## BEGIN GIVEN INFORMATION

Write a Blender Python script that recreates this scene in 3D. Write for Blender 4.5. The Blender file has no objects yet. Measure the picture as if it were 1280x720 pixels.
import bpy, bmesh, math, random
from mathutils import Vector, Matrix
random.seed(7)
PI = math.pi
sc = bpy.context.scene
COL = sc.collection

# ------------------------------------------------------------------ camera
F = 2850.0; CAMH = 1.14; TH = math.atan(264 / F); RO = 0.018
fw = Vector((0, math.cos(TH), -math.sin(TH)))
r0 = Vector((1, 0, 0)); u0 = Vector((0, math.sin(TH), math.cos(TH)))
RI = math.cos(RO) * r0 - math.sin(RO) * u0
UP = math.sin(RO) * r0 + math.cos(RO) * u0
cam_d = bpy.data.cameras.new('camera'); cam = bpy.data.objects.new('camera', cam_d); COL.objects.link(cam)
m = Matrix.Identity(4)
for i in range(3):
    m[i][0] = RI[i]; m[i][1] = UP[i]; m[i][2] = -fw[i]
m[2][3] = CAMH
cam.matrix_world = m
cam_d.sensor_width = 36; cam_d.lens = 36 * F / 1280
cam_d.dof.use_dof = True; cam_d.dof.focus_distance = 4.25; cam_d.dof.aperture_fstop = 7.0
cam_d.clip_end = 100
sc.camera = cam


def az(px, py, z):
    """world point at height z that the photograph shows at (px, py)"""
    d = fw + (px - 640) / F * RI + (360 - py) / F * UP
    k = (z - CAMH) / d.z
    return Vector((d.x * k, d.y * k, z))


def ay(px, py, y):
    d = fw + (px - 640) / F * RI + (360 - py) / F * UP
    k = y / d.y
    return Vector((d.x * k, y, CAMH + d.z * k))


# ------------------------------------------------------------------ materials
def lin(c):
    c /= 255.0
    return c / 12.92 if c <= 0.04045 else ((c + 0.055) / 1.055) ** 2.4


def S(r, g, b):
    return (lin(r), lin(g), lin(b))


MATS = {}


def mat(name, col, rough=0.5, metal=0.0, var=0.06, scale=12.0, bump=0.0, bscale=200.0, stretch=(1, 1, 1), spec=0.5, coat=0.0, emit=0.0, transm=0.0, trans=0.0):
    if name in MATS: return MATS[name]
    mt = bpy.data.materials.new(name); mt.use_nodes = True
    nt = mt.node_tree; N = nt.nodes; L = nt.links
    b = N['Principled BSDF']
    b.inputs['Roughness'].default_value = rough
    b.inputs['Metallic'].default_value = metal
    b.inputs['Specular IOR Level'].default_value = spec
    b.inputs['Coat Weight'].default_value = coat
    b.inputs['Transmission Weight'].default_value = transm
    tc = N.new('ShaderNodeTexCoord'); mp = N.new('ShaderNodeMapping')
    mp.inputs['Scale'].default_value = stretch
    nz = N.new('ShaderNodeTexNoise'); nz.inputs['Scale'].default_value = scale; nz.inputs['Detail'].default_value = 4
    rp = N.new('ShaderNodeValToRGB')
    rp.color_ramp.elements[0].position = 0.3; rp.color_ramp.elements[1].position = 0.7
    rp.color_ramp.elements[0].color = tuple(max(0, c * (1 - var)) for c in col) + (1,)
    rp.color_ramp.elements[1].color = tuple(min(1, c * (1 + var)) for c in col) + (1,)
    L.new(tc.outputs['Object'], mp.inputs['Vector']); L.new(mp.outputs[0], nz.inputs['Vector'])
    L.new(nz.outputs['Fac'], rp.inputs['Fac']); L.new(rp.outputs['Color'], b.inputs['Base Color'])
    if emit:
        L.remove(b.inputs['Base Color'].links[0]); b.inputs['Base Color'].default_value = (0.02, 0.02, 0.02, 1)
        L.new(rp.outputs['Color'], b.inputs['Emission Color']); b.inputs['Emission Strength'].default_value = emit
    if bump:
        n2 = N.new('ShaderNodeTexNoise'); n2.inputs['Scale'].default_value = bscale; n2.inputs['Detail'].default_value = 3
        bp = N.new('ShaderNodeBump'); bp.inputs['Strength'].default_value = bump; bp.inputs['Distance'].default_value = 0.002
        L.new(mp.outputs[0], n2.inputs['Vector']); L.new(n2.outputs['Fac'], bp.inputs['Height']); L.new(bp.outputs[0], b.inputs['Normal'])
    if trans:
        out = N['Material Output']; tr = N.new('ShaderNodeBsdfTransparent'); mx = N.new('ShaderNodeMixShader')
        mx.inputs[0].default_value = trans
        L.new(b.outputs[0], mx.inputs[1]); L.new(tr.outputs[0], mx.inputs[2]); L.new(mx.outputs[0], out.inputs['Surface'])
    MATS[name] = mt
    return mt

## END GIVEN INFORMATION

#### TO BE DONE:
Exactly as written, please reproduce the lines from the first line of the data to the line containing "return Vector((d.x * k, d.y * k, z))", inclusive, and nothing else.

#### RESPONSE FOR THIS EXERCISE:
Write a Blender Python script that recreates this scene in 3D. Write for Blender 4.5. The Blender file has no objects yet. Measure the picture as if it were 1280x720 pixels.
import bpy, bmesh, math, random
from mathutils import Vector, Matrix
random.seed(7)
PI = math.pi
sc = bpy.context.scene
COL = sc.collection

# ------------------------------------------------------------------ camera
F = 2850.0; CAMH = 1.14; TH = math.atan(264 / F); RO = 0.018
fw = Vector((0, math.cos(TH), -math.sin(TH)))
r0 = Vector((1, 0, 0)); u0 = Vector((0, math.sin(TH), math.cos(TH)))
RI = math.cos(RO) * r0 - math.sin(RO) * u0
UP = math.sin(RO) * r0 + math.cos(RO) * u0
cam_d = bpy.data.cameras.new('camera'); cam = bpy.data.objects.new('camera', cam_d); COL.objects.link(cam)
m = Matrix.Identity(4)
for i in range(3):
    m[i][0] = RI[i]; m[i][1] = UP[i]; m[i][2] = -fw[i]
m[2][3] = CAMH
cam.matrix_world = m
cam_d.sensor_width = 36; cam_d.lens = 36 * F / 1280
cam_d.dof.use_dof = True; cam_d.dof.focus_distance = 4.25; cam_d.dof.aperture_fstop = 7.0
cam_d.clip_end = 100
sc.camera = cam


def az(px, py, z):
    """world point at height z that the photograph shows at (px, py)"""
    d = fw + (px - 640) / F * RI + (360 - py) / F * UP
    k = (z - CAMH) / d.z
    return Vector((d.x * k, d.y * k, z))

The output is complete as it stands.